## Aim
In the material below, find every line with "parts" and pull it out.

## Given information
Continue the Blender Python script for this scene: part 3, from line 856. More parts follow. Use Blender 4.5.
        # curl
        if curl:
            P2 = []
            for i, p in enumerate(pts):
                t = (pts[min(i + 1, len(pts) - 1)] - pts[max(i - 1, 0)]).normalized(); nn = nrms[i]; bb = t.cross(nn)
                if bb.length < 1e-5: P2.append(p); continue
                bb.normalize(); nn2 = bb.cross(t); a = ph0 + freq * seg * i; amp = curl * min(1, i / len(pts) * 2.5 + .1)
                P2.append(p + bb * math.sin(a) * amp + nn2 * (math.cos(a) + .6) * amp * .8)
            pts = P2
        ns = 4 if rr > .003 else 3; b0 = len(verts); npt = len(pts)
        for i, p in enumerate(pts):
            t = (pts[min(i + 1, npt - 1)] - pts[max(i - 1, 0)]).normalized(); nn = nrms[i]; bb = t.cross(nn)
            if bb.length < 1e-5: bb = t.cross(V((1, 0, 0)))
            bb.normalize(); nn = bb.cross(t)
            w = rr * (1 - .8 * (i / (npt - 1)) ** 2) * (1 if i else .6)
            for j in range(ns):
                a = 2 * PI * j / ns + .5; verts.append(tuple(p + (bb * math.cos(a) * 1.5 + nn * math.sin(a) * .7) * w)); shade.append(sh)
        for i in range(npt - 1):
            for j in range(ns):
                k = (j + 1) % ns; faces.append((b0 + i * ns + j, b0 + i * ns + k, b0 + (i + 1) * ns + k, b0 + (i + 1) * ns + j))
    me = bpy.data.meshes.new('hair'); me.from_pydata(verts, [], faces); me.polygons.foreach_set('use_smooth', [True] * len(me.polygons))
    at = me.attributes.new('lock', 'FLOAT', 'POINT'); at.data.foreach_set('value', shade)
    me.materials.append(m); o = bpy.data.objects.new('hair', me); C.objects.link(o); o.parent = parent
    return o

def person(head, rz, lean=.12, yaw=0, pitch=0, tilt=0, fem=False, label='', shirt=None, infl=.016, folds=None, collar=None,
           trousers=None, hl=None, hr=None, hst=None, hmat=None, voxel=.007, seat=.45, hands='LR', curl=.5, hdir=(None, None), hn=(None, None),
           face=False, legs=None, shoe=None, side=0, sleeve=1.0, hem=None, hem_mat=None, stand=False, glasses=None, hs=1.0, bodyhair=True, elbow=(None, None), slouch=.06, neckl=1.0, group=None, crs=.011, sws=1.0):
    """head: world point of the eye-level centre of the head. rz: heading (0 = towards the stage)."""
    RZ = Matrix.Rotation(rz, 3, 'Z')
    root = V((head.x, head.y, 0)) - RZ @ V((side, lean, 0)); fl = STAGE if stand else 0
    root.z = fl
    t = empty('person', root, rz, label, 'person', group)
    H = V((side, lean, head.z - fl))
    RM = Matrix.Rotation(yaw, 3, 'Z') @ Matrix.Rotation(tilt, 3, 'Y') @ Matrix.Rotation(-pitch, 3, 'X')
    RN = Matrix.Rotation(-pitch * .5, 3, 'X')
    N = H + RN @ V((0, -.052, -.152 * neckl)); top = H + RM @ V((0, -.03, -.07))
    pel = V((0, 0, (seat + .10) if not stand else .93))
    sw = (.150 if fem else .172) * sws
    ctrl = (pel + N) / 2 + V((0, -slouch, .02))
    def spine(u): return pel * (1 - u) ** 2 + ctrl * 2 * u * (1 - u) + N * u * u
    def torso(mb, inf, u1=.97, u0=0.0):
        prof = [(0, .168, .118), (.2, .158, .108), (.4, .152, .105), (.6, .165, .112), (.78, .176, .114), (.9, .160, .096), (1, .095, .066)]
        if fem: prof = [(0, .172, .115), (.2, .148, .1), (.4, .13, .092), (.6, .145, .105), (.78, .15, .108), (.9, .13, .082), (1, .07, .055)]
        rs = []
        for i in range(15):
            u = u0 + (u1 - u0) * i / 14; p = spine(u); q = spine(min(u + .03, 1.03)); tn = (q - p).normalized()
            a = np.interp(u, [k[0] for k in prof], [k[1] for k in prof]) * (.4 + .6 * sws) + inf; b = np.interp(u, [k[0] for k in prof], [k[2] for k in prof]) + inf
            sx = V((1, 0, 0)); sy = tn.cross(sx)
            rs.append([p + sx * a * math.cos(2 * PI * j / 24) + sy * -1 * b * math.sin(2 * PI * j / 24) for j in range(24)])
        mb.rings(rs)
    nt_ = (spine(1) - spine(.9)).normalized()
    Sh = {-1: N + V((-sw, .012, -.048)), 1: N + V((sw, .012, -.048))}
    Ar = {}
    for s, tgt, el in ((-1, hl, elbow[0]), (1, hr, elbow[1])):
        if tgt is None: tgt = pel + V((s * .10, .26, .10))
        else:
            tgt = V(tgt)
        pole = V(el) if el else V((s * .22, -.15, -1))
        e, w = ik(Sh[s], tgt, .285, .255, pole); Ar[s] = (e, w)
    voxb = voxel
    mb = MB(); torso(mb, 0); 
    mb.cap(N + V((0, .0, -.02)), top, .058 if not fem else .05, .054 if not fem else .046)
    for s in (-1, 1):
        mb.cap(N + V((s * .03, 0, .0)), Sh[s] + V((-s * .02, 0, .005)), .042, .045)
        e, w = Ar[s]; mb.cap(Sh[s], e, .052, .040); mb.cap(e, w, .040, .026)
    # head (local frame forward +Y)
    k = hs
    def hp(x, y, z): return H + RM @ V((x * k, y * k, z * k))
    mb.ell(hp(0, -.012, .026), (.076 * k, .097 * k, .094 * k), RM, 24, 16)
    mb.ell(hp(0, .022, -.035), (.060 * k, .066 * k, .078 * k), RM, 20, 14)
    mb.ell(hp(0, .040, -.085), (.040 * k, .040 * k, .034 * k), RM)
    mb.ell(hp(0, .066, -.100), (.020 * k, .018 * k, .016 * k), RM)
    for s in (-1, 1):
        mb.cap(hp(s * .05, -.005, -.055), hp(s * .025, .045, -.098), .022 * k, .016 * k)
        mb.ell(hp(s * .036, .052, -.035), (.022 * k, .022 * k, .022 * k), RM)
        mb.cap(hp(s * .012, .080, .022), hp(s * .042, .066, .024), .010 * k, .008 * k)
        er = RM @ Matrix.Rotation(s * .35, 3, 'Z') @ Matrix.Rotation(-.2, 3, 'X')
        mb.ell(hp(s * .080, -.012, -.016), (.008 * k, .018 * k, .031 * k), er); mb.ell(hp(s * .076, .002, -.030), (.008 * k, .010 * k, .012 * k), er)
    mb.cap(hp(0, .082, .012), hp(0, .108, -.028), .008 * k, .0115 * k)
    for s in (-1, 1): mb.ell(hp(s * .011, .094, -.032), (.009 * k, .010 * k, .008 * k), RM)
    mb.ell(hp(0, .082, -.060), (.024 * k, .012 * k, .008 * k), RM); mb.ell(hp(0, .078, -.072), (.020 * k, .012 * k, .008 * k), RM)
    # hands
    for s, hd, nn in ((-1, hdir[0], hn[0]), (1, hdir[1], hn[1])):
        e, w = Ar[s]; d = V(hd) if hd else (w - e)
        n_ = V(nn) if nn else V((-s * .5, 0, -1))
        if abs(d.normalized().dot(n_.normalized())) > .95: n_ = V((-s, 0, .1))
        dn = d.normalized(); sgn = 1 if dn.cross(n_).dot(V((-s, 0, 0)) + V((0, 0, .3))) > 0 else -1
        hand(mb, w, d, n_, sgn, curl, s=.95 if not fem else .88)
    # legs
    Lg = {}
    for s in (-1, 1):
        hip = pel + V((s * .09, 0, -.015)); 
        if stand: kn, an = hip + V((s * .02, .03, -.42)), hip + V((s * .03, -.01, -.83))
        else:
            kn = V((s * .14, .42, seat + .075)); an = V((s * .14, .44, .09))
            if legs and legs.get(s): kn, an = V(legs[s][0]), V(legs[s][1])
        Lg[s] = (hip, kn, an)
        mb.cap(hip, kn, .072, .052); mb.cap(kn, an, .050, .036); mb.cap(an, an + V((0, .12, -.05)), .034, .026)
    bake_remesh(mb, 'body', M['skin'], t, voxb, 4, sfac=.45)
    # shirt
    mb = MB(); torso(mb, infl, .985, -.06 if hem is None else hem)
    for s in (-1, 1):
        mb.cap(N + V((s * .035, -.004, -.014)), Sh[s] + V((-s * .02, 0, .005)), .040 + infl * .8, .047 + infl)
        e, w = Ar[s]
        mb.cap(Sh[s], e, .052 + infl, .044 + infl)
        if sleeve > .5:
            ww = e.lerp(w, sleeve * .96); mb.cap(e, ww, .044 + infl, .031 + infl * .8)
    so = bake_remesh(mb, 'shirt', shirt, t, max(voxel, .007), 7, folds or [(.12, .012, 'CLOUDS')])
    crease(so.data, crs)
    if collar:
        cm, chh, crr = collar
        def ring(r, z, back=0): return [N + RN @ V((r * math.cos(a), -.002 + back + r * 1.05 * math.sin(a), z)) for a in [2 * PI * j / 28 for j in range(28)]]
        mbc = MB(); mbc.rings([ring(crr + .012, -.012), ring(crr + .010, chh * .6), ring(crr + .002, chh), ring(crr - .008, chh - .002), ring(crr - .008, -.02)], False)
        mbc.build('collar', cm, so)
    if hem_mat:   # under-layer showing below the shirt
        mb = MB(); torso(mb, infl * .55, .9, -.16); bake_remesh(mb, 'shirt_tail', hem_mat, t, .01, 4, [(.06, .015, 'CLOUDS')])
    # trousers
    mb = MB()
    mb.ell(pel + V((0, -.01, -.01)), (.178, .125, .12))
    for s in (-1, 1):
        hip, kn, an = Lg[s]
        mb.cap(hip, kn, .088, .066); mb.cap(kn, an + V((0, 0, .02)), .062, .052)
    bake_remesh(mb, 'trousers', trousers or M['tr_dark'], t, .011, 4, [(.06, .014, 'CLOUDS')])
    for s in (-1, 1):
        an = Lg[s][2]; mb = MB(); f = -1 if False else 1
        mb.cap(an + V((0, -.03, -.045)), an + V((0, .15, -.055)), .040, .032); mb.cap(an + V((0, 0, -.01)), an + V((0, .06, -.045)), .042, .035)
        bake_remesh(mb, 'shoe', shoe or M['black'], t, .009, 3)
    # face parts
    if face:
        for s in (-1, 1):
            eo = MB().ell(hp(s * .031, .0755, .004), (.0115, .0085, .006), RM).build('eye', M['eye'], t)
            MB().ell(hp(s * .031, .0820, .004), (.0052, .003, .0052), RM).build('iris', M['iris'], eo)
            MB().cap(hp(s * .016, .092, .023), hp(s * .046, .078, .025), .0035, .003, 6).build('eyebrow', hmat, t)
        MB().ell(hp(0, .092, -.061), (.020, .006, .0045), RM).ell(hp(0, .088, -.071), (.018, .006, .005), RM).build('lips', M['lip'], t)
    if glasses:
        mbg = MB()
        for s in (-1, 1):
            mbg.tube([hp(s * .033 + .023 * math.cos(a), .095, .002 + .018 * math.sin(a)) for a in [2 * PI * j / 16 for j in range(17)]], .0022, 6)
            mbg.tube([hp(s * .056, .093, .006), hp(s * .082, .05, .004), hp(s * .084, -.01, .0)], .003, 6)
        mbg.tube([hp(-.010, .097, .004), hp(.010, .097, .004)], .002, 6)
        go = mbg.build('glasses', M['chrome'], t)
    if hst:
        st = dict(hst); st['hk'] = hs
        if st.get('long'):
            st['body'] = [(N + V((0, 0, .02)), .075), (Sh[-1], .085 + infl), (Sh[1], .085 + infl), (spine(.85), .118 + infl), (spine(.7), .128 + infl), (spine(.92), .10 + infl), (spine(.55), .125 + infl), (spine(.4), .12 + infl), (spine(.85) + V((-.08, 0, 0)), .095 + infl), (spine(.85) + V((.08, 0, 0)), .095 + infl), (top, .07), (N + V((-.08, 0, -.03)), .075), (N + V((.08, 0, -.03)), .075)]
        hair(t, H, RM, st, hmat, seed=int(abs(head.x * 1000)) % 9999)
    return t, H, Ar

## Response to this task
Continue the Blender Python script for this scene: part 3, from line 856. More parts follow. Use Blender 4.5.
    # face parts